If you run a service business and your video is mostly you talking, explaining a product, answering FAQs, or recording a tutorial, choose Descript. The transcript workflow saves real time, and the audio cleanup makes a home office sound like a studio.

If your growth comes from TikTok, Reels, or Shorts, choose CapCut. It is faster for the short, trend-driven clips those platforms reward, and the free tier means you can start today for nothing. Pair it with our roundup of the best AI social media tools to plan what you post.

Plenty of owners use both: CapCut for the daily social post, Descript for the monthly long-form video or podcast. Combined, that is still under $45 a month, which is cheaper than two hours of a freelance editor.

A realistic monthly setup

Here is how a one-person business might split the work across both tools in a typical month:

  • Week 1: Record a short product demo on your phone, add captions in CapCut, post it to Reels.
  • Week 2: Record a 10-minute tutorial at your desk, then clean the audio and cut filler in Descript.
  • Week 3: Repurpose that tutorial into three short clips with CapCut for TikTok.
  • Week 4: Record a customer Q&A and publish it as a podcast episode straight from Descript.

Total tool cost: CapCut free or $10 a month, plus Descript at around $24. That is a small line item for a steady stream of video all month.

Frequently asked questions

Can I use CapCut videos for my business legally?

Mostly yes, but read the fine print. CapCut's free templates and some effects carry licensing limits, and a few add a watermark. For paid ads, stick to your own footage and music you have the rights to. When in doubt, upgrade to Pro or use a track from CapCut's licensed library.

Does Descript work if I have no editing skills?

Yes. If you can edit a document, you can edit in Descript. You highlight text and delete it. The harder part is the desktop app's many panels, which feel busy at first. Give it one short project and it clicks.

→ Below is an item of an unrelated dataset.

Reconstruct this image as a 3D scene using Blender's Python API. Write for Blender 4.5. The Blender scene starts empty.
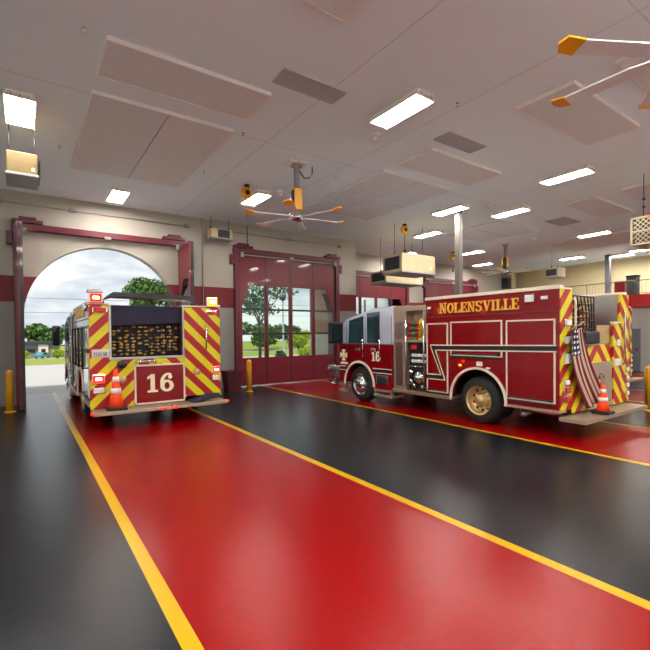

Do I need a paid plan to start?

No. Both free tiers are enough to make and post a real video. CapCut's free plan is generous for short clips. Descript's free plan is fine for testing the transcript workflow, though export limits and a watermark push regular users to upgrade.

The bottom line

Descript and CapCut are not really rivals. They are tools for two different jobs. Descript makes talking video easy to edit and clean to hear. CapCut makes short social video fast to produce and cheap to start.

Match the tool to the video you actually make. If you are still unsure, start with CapCut's free plan this week. If you find yourself recording longer, talk-heavy content, add Descript next month. Either way, you will spend less time editing and more time running your business.